[START OF RECORDS SHOWN]
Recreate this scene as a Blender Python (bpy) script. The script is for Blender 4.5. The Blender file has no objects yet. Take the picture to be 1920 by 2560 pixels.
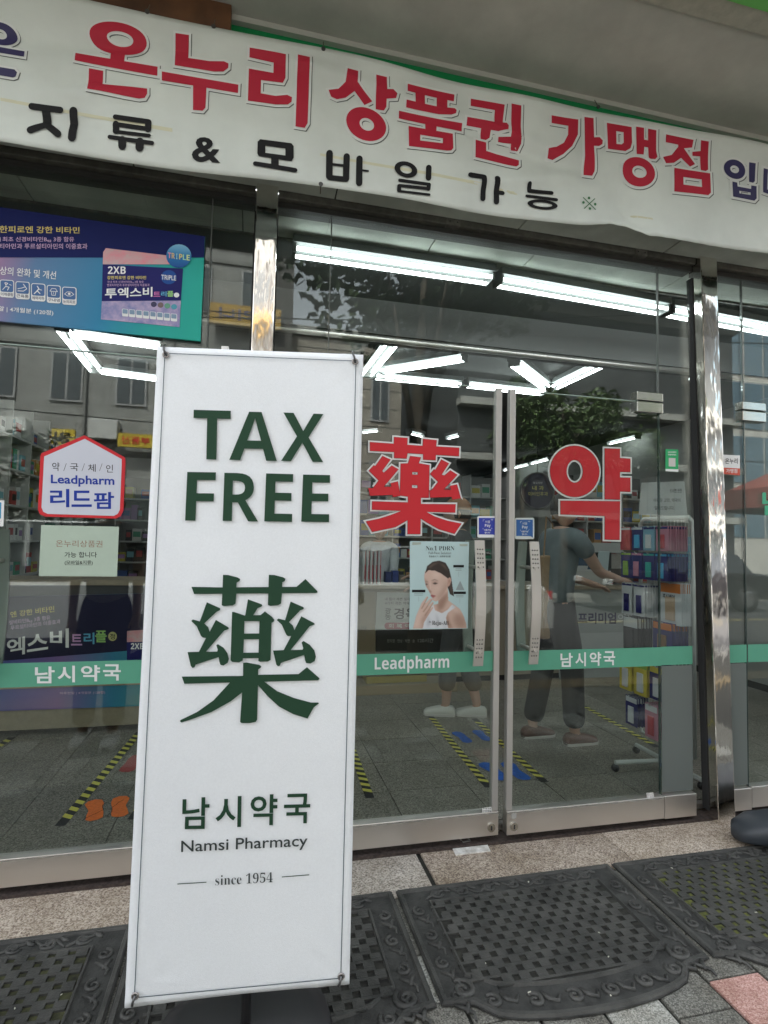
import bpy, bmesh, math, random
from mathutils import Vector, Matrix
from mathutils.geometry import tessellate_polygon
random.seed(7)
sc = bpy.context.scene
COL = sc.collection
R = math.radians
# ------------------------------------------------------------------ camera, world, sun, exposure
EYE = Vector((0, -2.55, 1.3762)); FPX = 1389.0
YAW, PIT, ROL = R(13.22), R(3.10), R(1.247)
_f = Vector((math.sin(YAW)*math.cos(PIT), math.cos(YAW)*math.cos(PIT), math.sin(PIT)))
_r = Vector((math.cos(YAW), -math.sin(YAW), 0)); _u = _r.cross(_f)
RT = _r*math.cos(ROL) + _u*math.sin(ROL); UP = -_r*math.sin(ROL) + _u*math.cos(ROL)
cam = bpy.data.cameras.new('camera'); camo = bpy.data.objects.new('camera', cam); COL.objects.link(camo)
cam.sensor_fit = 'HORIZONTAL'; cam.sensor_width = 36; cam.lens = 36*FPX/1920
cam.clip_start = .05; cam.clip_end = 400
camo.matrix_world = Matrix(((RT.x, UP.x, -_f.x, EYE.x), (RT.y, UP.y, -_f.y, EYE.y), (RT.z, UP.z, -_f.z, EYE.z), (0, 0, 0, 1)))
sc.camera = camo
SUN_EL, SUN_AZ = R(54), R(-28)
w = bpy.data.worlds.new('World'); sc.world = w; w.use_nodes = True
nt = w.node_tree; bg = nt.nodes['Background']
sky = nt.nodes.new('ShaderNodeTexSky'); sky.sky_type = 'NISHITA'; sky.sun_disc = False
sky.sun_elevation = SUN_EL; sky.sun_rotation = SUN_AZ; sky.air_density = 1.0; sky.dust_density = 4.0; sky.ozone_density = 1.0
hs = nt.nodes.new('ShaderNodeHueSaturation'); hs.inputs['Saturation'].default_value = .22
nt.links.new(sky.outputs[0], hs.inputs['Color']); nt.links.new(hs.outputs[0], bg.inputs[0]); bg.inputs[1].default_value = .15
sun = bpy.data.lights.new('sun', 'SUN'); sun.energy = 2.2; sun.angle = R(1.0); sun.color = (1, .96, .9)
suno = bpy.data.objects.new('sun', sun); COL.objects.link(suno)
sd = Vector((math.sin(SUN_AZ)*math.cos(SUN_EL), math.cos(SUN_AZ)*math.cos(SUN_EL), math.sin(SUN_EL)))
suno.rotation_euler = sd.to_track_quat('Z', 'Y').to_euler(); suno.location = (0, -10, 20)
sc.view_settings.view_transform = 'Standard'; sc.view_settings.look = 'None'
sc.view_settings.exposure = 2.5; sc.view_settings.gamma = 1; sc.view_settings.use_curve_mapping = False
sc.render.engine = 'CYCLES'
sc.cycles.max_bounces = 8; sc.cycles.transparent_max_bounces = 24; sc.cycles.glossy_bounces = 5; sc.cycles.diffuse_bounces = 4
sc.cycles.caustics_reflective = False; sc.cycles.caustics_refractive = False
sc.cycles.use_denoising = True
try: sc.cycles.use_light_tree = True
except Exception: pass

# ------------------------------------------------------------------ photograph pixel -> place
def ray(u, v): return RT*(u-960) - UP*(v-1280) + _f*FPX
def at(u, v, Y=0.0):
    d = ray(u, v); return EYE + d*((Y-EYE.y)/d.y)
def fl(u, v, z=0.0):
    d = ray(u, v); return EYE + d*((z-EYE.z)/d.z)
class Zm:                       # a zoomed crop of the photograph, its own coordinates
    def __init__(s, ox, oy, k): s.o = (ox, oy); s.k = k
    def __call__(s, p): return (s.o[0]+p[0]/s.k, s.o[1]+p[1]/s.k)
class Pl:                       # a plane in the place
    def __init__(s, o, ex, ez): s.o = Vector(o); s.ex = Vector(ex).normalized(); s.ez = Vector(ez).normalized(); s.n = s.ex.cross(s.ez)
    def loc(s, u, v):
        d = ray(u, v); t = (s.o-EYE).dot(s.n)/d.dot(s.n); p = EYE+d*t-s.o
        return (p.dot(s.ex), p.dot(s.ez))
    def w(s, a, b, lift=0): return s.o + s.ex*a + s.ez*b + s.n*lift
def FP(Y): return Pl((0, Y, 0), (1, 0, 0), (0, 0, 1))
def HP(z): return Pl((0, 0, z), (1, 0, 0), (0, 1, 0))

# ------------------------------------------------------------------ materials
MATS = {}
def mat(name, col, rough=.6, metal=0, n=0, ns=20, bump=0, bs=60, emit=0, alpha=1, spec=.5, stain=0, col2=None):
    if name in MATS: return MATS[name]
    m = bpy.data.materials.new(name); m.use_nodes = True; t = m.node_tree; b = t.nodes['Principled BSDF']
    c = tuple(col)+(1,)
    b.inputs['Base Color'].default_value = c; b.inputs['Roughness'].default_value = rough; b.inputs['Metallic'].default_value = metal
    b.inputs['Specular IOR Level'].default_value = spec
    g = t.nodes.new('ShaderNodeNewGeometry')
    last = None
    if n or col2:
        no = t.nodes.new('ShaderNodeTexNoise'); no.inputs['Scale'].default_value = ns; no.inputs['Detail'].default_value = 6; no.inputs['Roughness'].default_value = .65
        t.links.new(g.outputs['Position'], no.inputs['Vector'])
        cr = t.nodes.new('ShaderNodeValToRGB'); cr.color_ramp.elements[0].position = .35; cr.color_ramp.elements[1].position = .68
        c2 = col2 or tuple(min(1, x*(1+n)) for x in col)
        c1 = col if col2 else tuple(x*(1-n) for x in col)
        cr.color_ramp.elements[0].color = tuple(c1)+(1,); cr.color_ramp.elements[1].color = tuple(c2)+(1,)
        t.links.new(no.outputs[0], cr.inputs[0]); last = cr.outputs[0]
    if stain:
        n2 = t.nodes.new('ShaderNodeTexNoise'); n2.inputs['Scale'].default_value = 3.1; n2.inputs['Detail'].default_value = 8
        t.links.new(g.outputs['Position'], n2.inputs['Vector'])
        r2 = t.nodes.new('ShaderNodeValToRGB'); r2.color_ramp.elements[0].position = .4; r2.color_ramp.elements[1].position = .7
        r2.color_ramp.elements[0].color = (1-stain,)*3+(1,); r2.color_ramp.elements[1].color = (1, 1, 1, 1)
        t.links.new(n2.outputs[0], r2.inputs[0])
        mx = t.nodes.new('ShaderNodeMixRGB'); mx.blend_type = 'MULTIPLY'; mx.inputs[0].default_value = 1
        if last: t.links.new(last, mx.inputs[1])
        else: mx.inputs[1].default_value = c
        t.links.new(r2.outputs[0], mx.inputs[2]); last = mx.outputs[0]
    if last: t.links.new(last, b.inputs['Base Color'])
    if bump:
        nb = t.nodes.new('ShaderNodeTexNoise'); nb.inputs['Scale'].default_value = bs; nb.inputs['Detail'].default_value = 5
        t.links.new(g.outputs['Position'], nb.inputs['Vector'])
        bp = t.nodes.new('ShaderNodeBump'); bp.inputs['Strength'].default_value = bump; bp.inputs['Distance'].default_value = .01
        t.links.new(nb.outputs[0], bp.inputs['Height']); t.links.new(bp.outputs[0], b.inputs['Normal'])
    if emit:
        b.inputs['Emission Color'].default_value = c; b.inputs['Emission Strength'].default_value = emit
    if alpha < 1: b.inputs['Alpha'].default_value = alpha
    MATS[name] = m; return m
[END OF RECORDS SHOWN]
[START OF RECORDS SHOWN]
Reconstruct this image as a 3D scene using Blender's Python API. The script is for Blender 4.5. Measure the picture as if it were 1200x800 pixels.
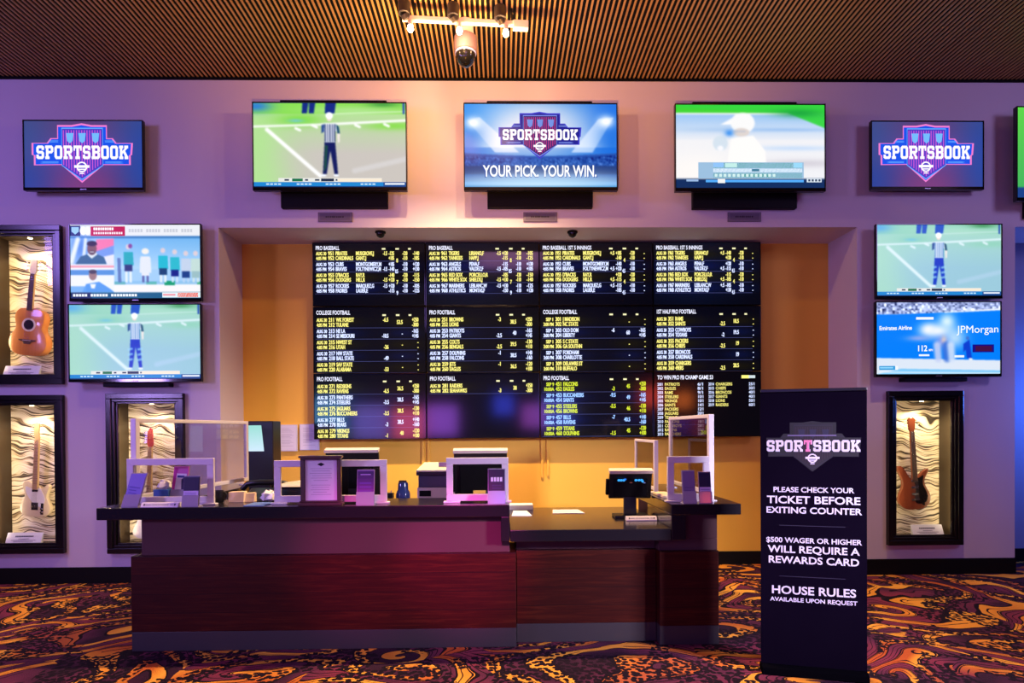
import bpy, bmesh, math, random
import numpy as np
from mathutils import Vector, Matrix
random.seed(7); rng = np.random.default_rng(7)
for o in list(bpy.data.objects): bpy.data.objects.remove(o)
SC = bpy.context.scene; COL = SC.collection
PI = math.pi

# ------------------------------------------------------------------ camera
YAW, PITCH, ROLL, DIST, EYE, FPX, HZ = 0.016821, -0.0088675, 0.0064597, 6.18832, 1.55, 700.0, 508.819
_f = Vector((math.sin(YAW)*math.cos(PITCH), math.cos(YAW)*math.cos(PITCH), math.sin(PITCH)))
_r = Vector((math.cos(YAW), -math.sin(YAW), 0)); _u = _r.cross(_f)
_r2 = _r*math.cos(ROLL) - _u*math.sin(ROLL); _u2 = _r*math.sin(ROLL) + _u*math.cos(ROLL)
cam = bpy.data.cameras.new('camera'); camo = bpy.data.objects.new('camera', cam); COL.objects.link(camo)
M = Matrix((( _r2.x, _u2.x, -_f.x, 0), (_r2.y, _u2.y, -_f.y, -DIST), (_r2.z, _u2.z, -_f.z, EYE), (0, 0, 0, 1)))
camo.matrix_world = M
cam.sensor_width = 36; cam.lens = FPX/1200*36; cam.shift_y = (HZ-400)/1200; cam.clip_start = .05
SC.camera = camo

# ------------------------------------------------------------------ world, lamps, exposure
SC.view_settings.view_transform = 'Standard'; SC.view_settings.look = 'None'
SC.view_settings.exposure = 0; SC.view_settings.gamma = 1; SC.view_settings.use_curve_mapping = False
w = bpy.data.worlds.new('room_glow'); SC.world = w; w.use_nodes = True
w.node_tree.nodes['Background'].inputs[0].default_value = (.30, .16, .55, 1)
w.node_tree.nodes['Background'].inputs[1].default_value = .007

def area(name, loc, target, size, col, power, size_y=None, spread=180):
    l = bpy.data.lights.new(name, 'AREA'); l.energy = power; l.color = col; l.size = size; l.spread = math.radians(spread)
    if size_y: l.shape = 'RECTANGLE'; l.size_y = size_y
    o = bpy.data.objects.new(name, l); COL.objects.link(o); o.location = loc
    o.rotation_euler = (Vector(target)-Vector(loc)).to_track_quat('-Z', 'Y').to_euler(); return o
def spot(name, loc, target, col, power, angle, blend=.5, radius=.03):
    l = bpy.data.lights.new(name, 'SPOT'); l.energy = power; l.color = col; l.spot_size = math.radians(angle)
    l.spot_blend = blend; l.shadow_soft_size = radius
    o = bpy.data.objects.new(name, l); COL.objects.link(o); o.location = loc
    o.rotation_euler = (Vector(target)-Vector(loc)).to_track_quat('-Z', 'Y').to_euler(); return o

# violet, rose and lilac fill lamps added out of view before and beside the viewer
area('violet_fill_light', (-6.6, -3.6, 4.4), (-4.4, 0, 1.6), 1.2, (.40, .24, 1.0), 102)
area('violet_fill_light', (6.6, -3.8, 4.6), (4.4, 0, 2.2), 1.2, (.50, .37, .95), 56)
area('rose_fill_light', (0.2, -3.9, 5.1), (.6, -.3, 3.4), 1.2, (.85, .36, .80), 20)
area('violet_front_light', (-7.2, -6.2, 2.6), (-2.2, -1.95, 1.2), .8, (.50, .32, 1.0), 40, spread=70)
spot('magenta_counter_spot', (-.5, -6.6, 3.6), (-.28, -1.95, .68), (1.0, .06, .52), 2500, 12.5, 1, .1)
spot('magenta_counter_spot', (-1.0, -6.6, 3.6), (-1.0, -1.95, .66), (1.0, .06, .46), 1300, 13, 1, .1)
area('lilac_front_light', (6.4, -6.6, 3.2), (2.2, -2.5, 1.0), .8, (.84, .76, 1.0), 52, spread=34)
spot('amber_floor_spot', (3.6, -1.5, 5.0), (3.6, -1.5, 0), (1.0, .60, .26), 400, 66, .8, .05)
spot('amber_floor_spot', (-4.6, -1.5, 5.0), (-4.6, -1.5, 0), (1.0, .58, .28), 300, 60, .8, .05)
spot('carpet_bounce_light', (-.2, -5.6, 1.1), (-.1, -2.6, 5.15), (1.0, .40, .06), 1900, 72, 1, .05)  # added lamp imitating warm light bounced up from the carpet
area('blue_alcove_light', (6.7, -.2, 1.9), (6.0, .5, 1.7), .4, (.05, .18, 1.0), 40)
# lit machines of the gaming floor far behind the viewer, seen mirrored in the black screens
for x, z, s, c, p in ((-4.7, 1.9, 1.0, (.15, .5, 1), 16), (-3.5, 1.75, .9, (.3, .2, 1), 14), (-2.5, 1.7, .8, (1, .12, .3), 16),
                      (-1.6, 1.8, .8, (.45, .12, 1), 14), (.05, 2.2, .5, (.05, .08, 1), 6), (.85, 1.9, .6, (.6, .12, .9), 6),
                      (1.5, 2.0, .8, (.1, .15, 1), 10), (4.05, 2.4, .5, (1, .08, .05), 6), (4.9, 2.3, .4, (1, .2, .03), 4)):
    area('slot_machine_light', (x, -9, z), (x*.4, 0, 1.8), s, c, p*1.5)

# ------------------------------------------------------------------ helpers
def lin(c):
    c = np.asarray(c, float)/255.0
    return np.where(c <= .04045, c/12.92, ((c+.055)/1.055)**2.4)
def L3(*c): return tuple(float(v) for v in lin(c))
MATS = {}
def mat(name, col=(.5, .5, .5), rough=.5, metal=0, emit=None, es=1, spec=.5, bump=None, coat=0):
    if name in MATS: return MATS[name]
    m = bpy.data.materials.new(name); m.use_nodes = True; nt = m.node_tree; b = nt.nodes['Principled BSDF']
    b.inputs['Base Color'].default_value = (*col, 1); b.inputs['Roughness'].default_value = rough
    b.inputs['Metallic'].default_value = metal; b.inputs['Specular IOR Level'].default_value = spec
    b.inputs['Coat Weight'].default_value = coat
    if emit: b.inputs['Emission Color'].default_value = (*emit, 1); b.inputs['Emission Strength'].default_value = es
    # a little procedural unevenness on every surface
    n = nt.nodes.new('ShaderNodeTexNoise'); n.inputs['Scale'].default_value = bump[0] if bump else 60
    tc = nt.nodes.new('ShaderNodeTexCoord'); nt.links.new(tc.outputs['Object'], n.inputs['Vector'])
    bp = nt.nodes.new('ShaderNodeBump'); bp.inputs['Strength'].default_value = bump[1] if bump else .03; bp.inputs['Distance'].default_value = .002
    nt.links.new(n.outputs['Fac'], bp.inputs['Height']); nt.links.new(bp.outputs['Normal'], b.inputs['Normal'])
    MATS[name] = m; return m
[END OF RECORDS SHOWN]
* AIM OF THE TASK: Nothing but the lines from the one containing "Reconstruct this image" through the one containing "PI = math.pi" should be echoed, each exactly as it stands; pictures are excluded.

* SOLUTION TO THIS EXERCISE:
Reconstruct this image as a 3D scene using Blender's Python API. The script is for Blender 4.5. Measure the picture as if it were 1200x800 pixels.
import bpy, bmesh, math, random
import numpy as np
from mathutils import Vector, Matrix
random.seed(7); rng = np.random.default_rng(7)
for o in list(bpy.data.objects): bpy.data.objects.remove(o)
SC = bpy.context.scene; COL = SC.collection
PI = math.pi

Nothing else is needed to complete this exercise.